The Federal Deposit Insurance Corp. and the Federal Reserve released resolution plans submitted by the nine largest banks, should they near insolvency.

The so-called "living wills" are required under the Dodd-Frank Act for any bank with $250 billion or more in nonbank assets. At the height of the financial crisis, federal regulators faced the failure of many institutions considered "too big to fail."

Instead of winding down these firms, Congress passed $700 billion in bailouts through the Troubled Asset Relief Program, and the Federal Reserve began lending trillions of dollars at near-zero interest rates to keep the firms afloat.

"We believe that the resolution planning process, as required by our Supervisors, is a critical building block in the development of orderly resolution plans for major financial institutions that will address the "too big to fail" problem, an objective we fully support," Goldman Sachs (GS) said in its plan.

All submissions can be found here on the FDIC website.

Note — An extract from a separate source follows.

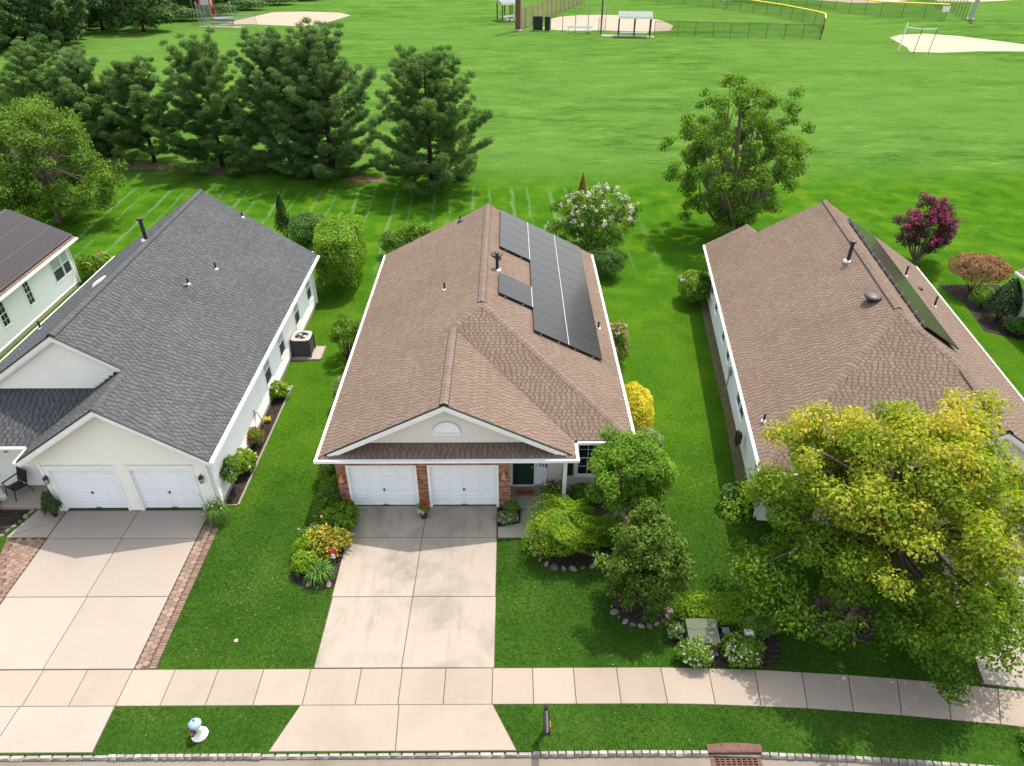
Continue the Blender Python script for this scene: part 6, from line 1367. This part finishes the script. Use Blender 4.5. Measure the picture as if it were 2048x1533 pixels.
fence('grey side fence beside the left diamond backstop', [(-51.5, 148.2), (-49.8, 143.3)], 3.4, 2.6, None, CHAIN_G, STEEL, 'backstop', .06)
fence('thin-posted fence along the left diamond dugout', [(-52.6, 141.4), (-49.4, 140.9), (-45.2, 141.9)], 2.0, 3.0, None, CHAIN_G, STEEL)
t = thing('score_tower', 'small red-framed tower behind the left backstop', 'tower', (-57.0, 150.5, 0)); mb = MB()
for x in (-1.2, 1.2):
    for y in (-.8, .8): mb.tube([(x, y, 0), (x, y, 5)], .12, 6)
part(t, mb, 'leg', RED); mb = MB(); mb.box(-1.3, -.9, 2.2, 1.3, .9, 2.4); mb.box(-1.3, -.9, 4.9, 1.3, .9, 5.1); part(t, mb, 'platform', BROWNP); mb = MB(); mb.box(-1.2, .7, 2.4, 1.2, .8, 4.2); part(t, mb, 'board', WHITEP)
bleachers = 'pale metal benches at the ball fields'
for (x, y, w, a, lb) in ((12.2, 133.9, 4.2, -2, 'white bench outside the middle ball field'), (-52.2, 145.3, 3.6, 20, 'pale bench behind the left backstop'), (-51.5, 142.3, 4.5, -8, 'dark-topped bench in the left dugout'), (.4, 147.2, 2.6, 40, 'white bench beside the left shelter')):
    t = thing('bench', lb, 'bench', (x, y, 0), R(a), bleachers); mb = MB(); mb.box(-w / 2, -.2, .42, w / 2, .2, .48); part(t, mb, 'seat', ALU if 'dark' not in lb else DARKGREY)
    mb = MB(); mb.box(-w / 2, .3, .75, w / 2, .36, 1.1); part(t, mb, 'backrest', WHITEP if 'dark' not in lb else DARKGREY); mb = MB()
    for xx in (-w / 2 + .3, w / 2 - .3): mb.box(xx - .05, -.15, 0, xx + .05, .15, .42); mb.box(xx - .04, .3, 0, xx + .04, .34, .75)
    part(t, mb, 'leg', STEEL)
def shelter(label, x, y, w, d, h, a):
    t = thing('dugout_shelter', label, 'shelter', (x, y, 0), R(a)); 
    for xx in (-w / 2 + .2, 0, w / 2 - .2):
        for yy in (-d / 2 + .2, d / 2 - .2): mb = MB(); mb.box(xx - .09, yy - .09, 0, xx + .09, yy + .09, h); part(t, mb, 'post', DARKGREY)
    mb = MB(); mb.hexa([(-w / 2, -d / 2, h), (w / 2, -d / 2, h), (w / 2, d / 2, h + .5), (-w / 2, d / 2, h + .5), (-w / 2, -d / 2, h + .2), (w / 2, -d / 2, h + .2), (w / 2, d / 2, h + .7), (-w / 2, d / 2, h + .7)]); part(t, mb, 'roof', plain('grey_green_metal_roof', (.13, .145, .14), .6, .3)); mb = MB(); mb.box(-w / 2, -d / 2 - .02, h - .12, w / 2, -d / 2, h + .18); part(t, mb, 'fascia', WHITEP)
    mb = MB(); mb.box(-w / 2 + .5, d / 2 - .9, .4, w / 2 - .5, d / 2 - .5, .5); mb.box(-w / 2 + .6, d / 2 - .8, 0, -w / 2 + .7, d / 2 - .6, .4); mb.box(w / 2 - .7, d / 2 - .8, 0, w / 2 - .6, d / 2 - .6, .4); part(t, mb, 'bench', STEEL)
shelter('grey-roofed open dugout shelter with dark posts at the middle ball field', 21.1, 130.9, 5.6, 2.6, 2.9, -6)
shelter('grey-roofed dugout shelter left of the brown post', -.1, 149.2, 3.4, 3.4, 2.9, 20)
t = thing('brown_pole', 'thick brown pole at the corner of the middle ball field', 'pole', (1.75, 136.5, 0)); mb = MB(); mb.tube([(0, 0, 0), (0, 0, 15)], [.5, .42], 10); part(t, mb, 'shaft', BROWNP); mb = MB(); mb.lathe((0, 0, 0), [(.8, 0), (.8, .15), (.5, .3)], 10); part(t, mb, 'footing', CONC_CLEAN)
names = ['first', 'second', 'third', 'fourth', 'fifth', 'sixth', 'seventh']
for i, (x, y) in enumerate(((4.1, 136.7), (7.3, 135.6), (9.45, 135.6), (11.6, 135.1), (13.7, 134.5), (15.6, 131.4), (3.0, 140.0))):
    t = thing('net_pole', names[i] + ' thin grey net pole to the right of the brown pole' if i < 6 else 'thin grey net pole just behind the brown pole', 'pole', (x, y, 0), 0, 'thin net poles of the middle ball field'); mb = MB(); mb.tube([(0, 0, 0), (0, 0, 14)], .075 if i != 5 else .12, 6); part(t, mb, 'shaft', STEEL if i != 5 else DARKGREY); mb = MB(); mb.lathe((0, 0, 0), [(.2, 0), (.2, .2), (.08, .3)], 8); part(t, mb, 'footing', CONC_GREY)
for i, (x, y, w, lb) in enumerate(((5.2, 136.4, 1.6, 'black screen panel leaning by the brown pole'), (6.9, 136.0, 1.0, 'smaller black screen panel beside the first'))):
    t = thing('screen_panel', lb, 'panel', (x, y, 0), R(-8), 'black screen panels'); mb = MB(); mb.box(-w / 2, -.04, .1, w / 2, .04, 2.3); part(t, mb, 'screen', BLACK); mb = MB(); mb.box(-w / 2 - .05, -.05, 0, -w / 2, .05, 2.35); mb.box(w / 2, -.05, 0, w / 2 + .05, .05, 2.35); part(t, mb, 'frame', DARKGREY)
t = thing('batting_screen', 'small wire batting screen on the middle infield', 'screen', (16.4, 136.8, .02)); mb = MB()
for a, b in (((-.6, 0, 0), (-.6, 0, 2.0)), ((.6, 0, 0), (.6, 0, 3.6)), ((-.6, 0, 2.0), (0, 0, 2.0)), ((0, 0, 2.0), (0, 0, 3.6)), ((0, 0, 3.6), (.6, 0, 3.6)), ((-.6, 0, 0), (.6, 0, 0))): mb.tube([a, b], .05, 5)
part(t, mb, 'frame', STEEL); mb = MB(); mb.add([(-.6, .01, 0), (.6, .01, 0), (.6, .01, 2), (-.6, .01, 2)], [(0, 1, 2, 3)]); part(t, mb, 'netting', CHAIN_G)
t = thing('light_pole', 'grey leaning light pole at the top right', 'pole', (87.6, 149.4, 0)); mb = MB(); mb.tube([(0, 0, 0), (1.2, 0, 14)], [.42, .34], 10); part(t, mb, 'shaft', STEEL); mb = MB(); mb.lathe((0, 0, 0), [(.8, 0), (.8, .2), (.42, .4)], 10); part(t, mb, 'footing', CONC_GREY)
t = thing('goal_frame', 'thin white goal frame at the edge of the sand patch', 'goal', (59.2, 116.9, 0)); o_ = Vector((59.2, 116.9, 0))
for (x, y, h) in ((59.2, 116.9, 3.9), (61.0, 115.7, 3.3), (63.4, 116.0, 3.3)): mb = MB(); mb.tube([Vector((x, y, 0)) - o_, Vector((x + .3, y, h)) - o_], .09 if x < 60 else .05, 6); part(t, mb, 'post', WHITEP if x < 60 else DARKGREY)
mb = MB(); mb.tube([(.3, 0, 3.3), (2.1, -1.2, 3.2), (4.5, -.9, 3.2)], .06, 5); part(t, mb, 'crossbar', WHITEP)
t = thing('distance_sign', 'small white sign on the far outfield fence corner', 'sign', (82.4, 149.3, 0)); mb = MB(); mb.box(-.7, -.08, 1.4, .7, -.02, 2.3); part(t, mb, 'board', WHITEP); mb = MB(); mb.tube([(0, 0, 0), (0, 0, 1.4)], .05, 5); part(t, mb, 'post', STEEL)
t = thing('distance_sign', 'small white sign on the far end of the yellow-capped fence', 'sign', (45.2, 165.6, 0)); mb = MB(); mb.box(-.7, -.08, 1.5, .7, -.02, 2.5); part(t, mb, 'board', WHITEP); mb = MB(); mb.tube([(0, 0, 0), (0, 0, 1.5)], .05, 5); part(t, mb, 'post', STEEL)

# ------------------------------------------------------------------ grass blades on the near lawns, fallen leaves
def inpoly(P, x, y):
    c = np.zeros(len(x), bool); n = len(P)
    for i in range(n):
        x0, y0 = P[i - 1]; x1, y1 = P[i]
        k = ((y0 > y) != (y1 > y)); c ^= k & (x < (x1 - x0) * (y - y0) / ((y1 - y0) if y1 != y0 else 1e-9) + x0)
    return c
def lawn_pts(n, x0, x1, y0, y1, rng):
    x = rng.uniform(x0, x1, n); y = rng.uniform(y0, y1, n)
    kx = np.interp(x, [p[0] for p in KERB], [p[1] for p in KERB]); st = np.interp(x, [p[0] for p in SWT], [p[1] for p in SWT]); sb = np.interp(x, [p[0] for p in SWB], [p[1] for p in SWB])
    ok = (y > kx + .02) & ((y < sb - .015) | (y > st + .015))
    ok &= ~((x > -6.05) & (x < -.45) & (y > 13) & (y < 20.3)); ok &= ~((x > -17.2) & (x < -10.93) & (y > 13) & (y < 20.2)); ok &= ~((x < -17.1) & (y > 13) & ((x > np.interp(y, [p[0] for p in LC], [p[1] for p in LC])) | (y > 18)))
    ok &= ~inpoly([(-6.76, 10.4), (.22, 10.4), (-.5, 11.9), (-6.2, 11.9)], x, y); ok &= ~((x < -11.6) & (y < 11.9)); ok &= ~((x > -.46) & (x < 1.9) & (y > 18.4) & (y < 20.5))
    ok &= ~((x < -11.15) & (y > 19.5)); ok &= ~((x > -6.5) & (x < 4.3) & (y > 19.9)); ok &= ~inpoly([(14.3, 12.4), (21, 11.6), (22.5, 21), (16.6, 20.2)], x, y)
    for b in BEDS: ok &= ~inpoly([(v.co.x, v.co.y) for v in b.data.vertices], x, y)
    ok &= ~inpoly([(9.2, 19.1), (20, 17.5), (23, 37), (11.6, 38)], x, y)
    return x[ok], y[ok]
rg = np.random.default_rng(77)
x, y = lawn_pts(360000, -20, 16, 10.4, 27, rg); keep = rg.random(len(x)) < np.clip((27 - y) / 9, 0, 1); x, y = x[keep], y[keep]; n = len(x)
a = rg.uniform(0, 6.283, n); h = rg.uniform(.028, .06, n); w = rg.uniform(.006, .012, n); lean = rg.normal(size=(n, 2)) * .028
B = np.stack([x, y, np.zeros(n)], 1); s_ = np.stack([np.cos(a), np.sin(a), np.zeros(n)], 1) * w[:, None]; T = B + np.stack([lean[:, 0], lean[:, 1], h], 1)
GB = leafmat('grass_blade', [(0, (.020, .052, .0065)), (.5, (.038, .088, .0115)), (.85, (.070, .122, .020)), (1, (.17, .155, .06))], .35, .6, .2)
me = bpy.data.meshes.new('grass'); co = np.stack([B - s_, B + s_, T], 1).astype(np.float32); me.vertices.add(n * 3); me.vertices.foreach_set('co', co.ravel()); me.loops.add(n * 3); me.loops.foreach_set('vertex_index', np.arange(n * 3, dtype=np.int32)); me.polygons.add(n); me.polygons.foreach_set('loop_start', np.arange(0, n * 3, 3, dtype=np.int32)); me.polygons.foreach_set('loop_total', np.full(n, 3, dtype=np.int32)); me.materials.append(GB); me.update(calc_edges=True)
at = me.attributes.new('rnd', 'FLOAT', 'FACE')
patch = (np.sin(x * 1.3 + np.sin(y * .9) * 2) * np.sin(y * 1.1 + np.sin(x * .7) * 2) + .6 * np.sin(x * 3.1 + np.sin(y * 2.3) * 2) * np.sin(y * 2.9 + np.sin(x * 1.9) * 2)) * .2
at.data.foreach_set('value', np.clip(.45 + patch + rg.normal(size=n) * .17, 0, 1).astype(np.float32))
tag(link(bpy.data.objects.new('grass', me)), 'short mown grass blades of the front lawns', 'grass', None, 'stuff')
x, y = lawn_pts(900, -11, 9, 10.5, 20, rg); x2 = rg.normal(-8.6, 1.0, 60); y2 = rg.normal(15.2, .9, 60); x = np.concatenate([x[:110], x2]); y = np.concatenate([y[:110], y2]); n = len(x)
FLV = leafmat('dry_leaf', [(0, (.10, .065, .03)), (.5, (.20, .155, .075)), (1, (.30, .26, .17))], .2)
C = np.stack([x, y, np.full(n, .055)], 1); tag(quads('fallen_leaves', leafquads(C, rg.normal(size=(n, 3)) * .3 + np.array([0, 0, 1]), rg.normal(size=(n, 3)), rg.uniform(.03, .075, n), rg.uniform(.02, .045, n)), FLV, rg.random(n)), 'small dry leaves scattered on the front lawns', 'leaves', None, 'stuff')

At the heart of the plans are the different operations each bank considers core to their business and how unprofitable sectors would be dealt with under the hypothetical scenarios. Each also outlines strategies taken to ensure the "core" businesses continue to operate in times of distress.

"Certain assets and liabilities would be transferred to a bridge bank that would, subject to certain assumptions, emerge from resolution as a viable going concern," according to the Bank of America (BAC) submission. "Bank of America's other material entities would be wound down in an orderly manner, subject to certain assumptions."